The Million Book Digital Library Project

Raj Reddy, Carnegie Mellon University
   rrcmu.edu

Seminar on People, Computers, and Design
Stanford University October 10, 2003

Increases in storage densities and falling costs make it possible to envision a future when all the publicly available human knowledge is made available to anyone, anywhere at anytime. In spite of determined praiseworthy efforts for two decades, projects such as Guttenberg have only been able capture a few thousand books accessible online. At a rate of under a thousand books per year, the estimated 100 million books ever published in the world will take 100,000 years to digitize. And we may never be able to catch up with the ever increasing new publications. Capturing born-digital publications at the time of creation (by requiring publishers to submit a digital copy as well the currently mandated physical copy) and scanning all the older publications at a rate of million books per year is one of the solutions being explored at this time to resolve this conundrum.
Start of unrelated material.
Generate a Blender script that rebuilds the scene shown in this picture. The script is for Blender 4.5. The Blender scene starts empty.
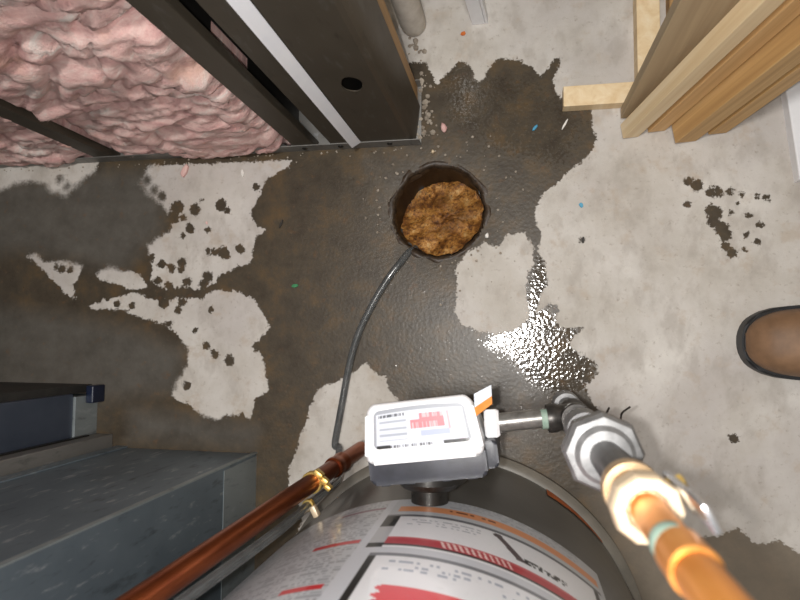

Digitizing a million books a year requires finding, scanning, processing, and storing in a web accessible form about 5000 books every day. The million book project is an attempt to understand and solve the technical, economic and social policy issues of providing online access to all creative works of the human race. This talk will provide a status report on the Million Books Project.

Dr. Raj Reddy is the Herbert A. Simon University Professor of Computer Science and Robotics in the School of Computer Science at Carnegie Mellon University and the Director of Carnegie Mellon West. He began his academic career as an Assistant Professor at Stanford in 1966. He has been a member of the Carnegie Mellon faculty since 1969. He served as the founding Director of the Robotics Institute from 1979 to 1991 and the Dean of School of Computer Science from 1991 to 1999. Dr. Reddy's research interests include the study of human-computer interaction and artificial intelligence. His current research projects include spoken language systems; gigabit networks; universal digital libraries; and distance learning on demand.He is a member of the National Academy of Engineering and the American Academy of Arts and Sciences. He was president of the American Association for Artificial Intelligence from 1987 to 89. Dr. Reddy was awarded the Legion of Honor by President Mitterand of France in 1984. He was awarded the ACM Turing Award in 1994. He served as co-chair of the President's Information Technology Advisory Committee (PITAC) from 1999 to 2001.